I belong to a traumatized generation, one that experienced the abandonment and solitude of our people. It would be unnatural for me not to make Jewish priorities my own: Israel, Soviet Jewry, Jews in Arab lands…But there are others as important to me. Apartheid is, in my view, as abhorrent as anti-Semitism (“Elie Wiesel: Acceptance Speech.” The Nobel Prize, 1986).

Death and Inhumanity

Trauma and indelible memories link to the theme of death and inhumanity, as the barbarity of the concentration camps creates visceral distress and “those things” (Line 11) that Wiesel will always remember. In the poem, death and inhumanity aren’t explicit, so the theme relies on the reader having some knowledge of the historical context. The “smoke” (Lines 3, 5) and the “flames” (Line 6) allude to the burning of people killed in the gas chambers. To reinforce the inhumanity, Wiesel creates an image that spotlights the murder of children, with the implication being that the Nazis didn’t only kill adults but innocent children. As children couldn’t supply hard labor, Nazis often selected them for the gas chamber right away.

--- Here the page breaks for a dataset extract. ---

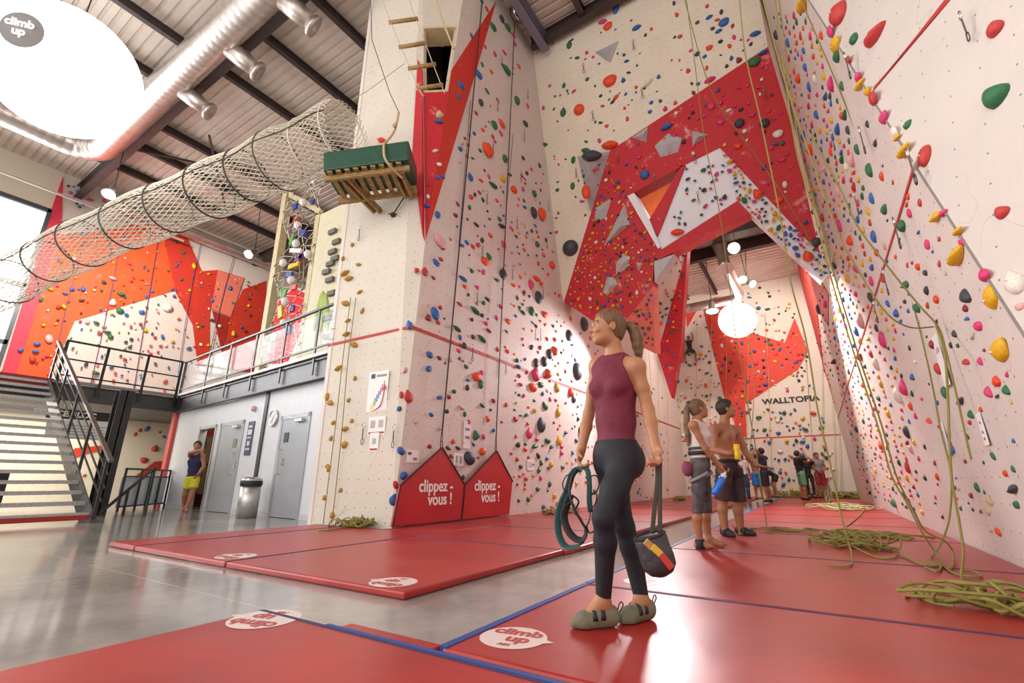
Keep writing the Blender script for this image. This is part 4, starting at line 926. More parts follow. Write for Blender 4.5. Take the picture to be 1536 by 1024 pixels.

In Five Chimneys: A Woman Survivor's True Story of Auschwitz (1946), Olga Lengyel discusses helping prisoners give birth and then pinching the nostrils of newborns in order to give them a more humane death than they would receive in the gas chamber. Wiesel doesn’t detail such death and inhumanity, but through allusion and unsettling imagery, he builds the theme. By putting the onus on the reader to make connections, Wiesel arguably makes death and inhumanity more personal and impactful.

The theme also functions figuratively, with Wiesel mourning his own death and inhumanity. Wiesel didn’t literally die, but the overwhelming brutality has eradicated the elements that make him human. As Wiesel states, “Never shall I forget those moments that murdered my God and my soul and / turned my dreams to ashes” (Lines 9-10). Tangible bodies die, but so do immaterial things like dreams, souls, and God.

Silence and Helplessness

The initial title for Night was And the World Remained Silent, and Wiesel ties the theme of silence and helplessness into the poem taken from Night. The world didn’t care about Wiesel or the other victims of the Nazis’ systematic murders. Wiesel’s life in the camp was “one long / night seven times seven sealed” (Lines 1-2). He and the prisoners were cut off from the civilized world, and vice versa, and they faced “a silent sky” (Line 5) and “the nocturnal silence” (Line 7), believing no one was coming to help them or taking action to disrupt the genocidal program. The world had nothing to say about Wiesel, nothing that he could hear in the silence, and they weren’t doing anything to save him.

The muted response represents the world’s lack of concern, and it left Wiesel helpless. The situation was so dehumanizing and hopeless that Wiesel and the other prisoners were unable even to save themselves. His God, soul, and dreams are now gone, and so is his “desire to live” (Line 8). The silence indicates that Wiesel’s life and the lives of the millions of others trapped in the camps didn’t matter. If they had value, people would have talked about them and tried to save them. Borrowing from Wiesel’s Nobel Prize speech, “Neutrality helps the oppressor, never the victim. Silence encourages the tormentor, never the tormented. Sometimes we must interfere” (“Elie Wiesel: Acceptance Speech.” The Nobel Prize, 1986). Yet there was no one to interfere with the smoke and flames, and the imputed indifference gives Wiesel a dramatic sense of loss.

Unlike the sky and night, Wiesel won’t be silent. By sharing his memories, he restores his agency and counters the silence. By writing the poem, he provides the sympathy and help to those who suffered that the world denied them at the time.